■ **Direction**
Reproduce exactly the lines below, from the first one through the line containing "rad = math.radians", and omit any pictures.
=====
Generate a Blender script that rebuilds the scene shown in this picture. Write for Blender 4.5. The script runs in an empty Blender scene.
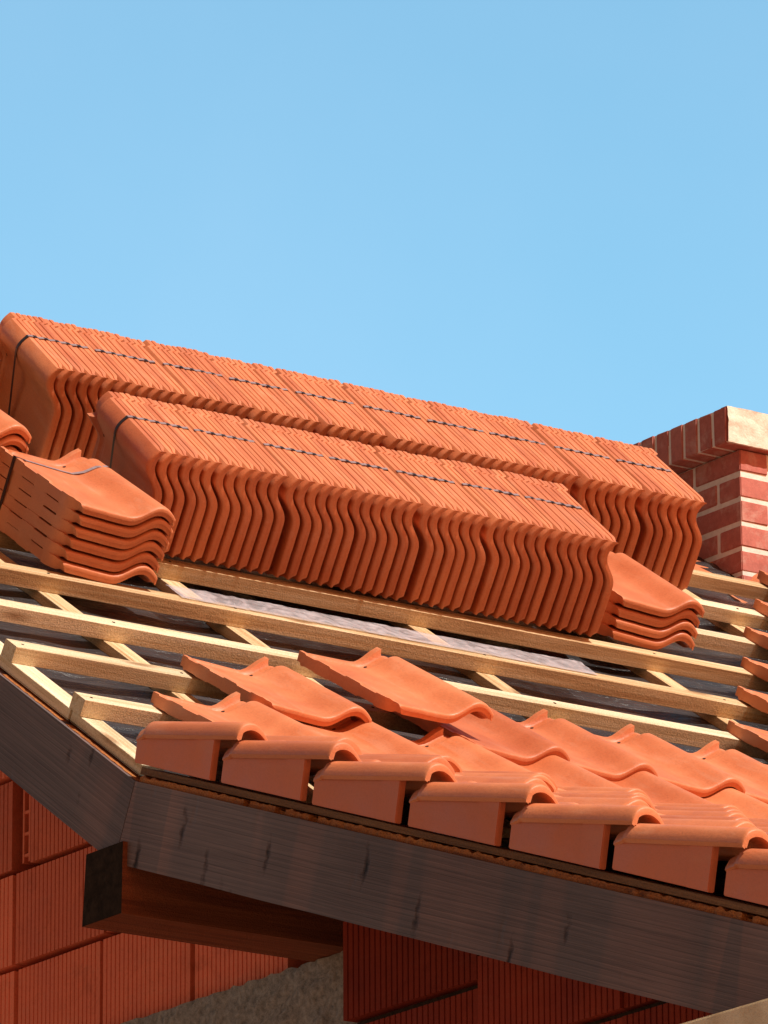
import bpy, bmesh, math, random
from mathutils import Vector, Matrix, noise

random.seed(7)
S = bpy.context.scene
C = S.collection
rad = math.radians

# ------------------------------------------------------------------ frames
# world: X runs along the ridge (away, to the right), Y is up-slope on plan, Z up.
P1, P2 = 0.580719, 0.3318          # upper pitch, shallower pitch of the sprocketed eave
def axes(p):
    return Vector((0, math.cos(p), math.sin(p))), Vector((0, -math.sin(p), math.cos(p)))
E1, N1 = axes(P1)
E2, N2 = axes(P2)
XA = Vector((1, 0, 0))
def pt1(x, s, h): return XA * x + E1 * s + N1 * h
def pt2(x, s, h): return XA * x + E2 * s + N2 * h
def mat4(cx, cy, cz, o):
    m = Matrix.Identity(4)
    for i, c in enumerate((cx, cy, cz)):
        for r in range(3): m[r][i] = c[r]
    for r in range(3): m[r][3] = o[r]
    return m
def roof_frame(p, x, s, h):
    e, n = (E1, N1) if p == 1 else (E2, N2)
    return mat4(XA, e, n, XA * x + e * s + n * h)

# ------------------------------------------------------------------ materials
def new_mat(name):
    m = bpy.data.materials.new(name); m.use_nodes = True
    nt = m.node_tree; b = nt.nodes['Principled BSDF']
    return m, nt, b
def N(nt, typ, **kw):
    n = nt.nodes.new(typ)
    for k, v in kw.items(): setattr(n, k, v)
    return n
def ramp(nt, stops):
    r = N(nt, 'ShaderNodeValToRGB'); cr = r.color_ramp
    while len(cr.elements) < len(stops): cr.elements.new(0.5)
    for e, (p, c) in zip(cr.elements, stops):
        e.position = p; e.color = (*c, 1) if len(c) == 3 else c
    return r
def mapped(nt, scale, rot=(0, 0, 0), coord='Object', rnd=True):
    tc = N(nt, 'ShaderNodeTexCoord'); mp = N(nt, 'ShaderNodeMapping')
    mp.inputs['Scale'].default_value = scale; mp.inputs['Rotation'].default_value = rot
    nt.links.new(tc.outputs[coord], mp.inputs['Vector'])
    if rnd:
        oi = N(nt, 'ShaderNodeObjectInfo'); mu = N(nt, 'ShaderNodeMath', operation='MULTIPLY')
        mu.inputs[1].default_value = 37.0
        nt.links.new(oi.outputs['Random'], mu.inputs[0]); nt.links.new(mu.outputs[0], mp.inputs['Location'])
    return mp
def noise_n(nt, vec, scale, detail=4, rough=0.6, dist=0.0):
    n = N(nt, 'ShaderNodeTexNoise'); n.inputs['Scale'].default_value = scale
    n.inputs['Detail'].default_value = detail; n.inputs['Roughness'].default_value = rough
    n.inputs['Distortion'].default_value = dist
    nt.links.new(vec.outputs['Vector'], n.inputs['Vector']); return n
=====
■ **Solution below**
Generate a Blender script that rebuilds the scene shown in this picture. Write for Blender 4.5. The script runs in an empty Blender scene.
import bpy, bmesh, math, random
from mathutils import Vector, Matrix, noise

random.seed(7)
S = bpy.context.scene
C = S.collection
rad = math.radians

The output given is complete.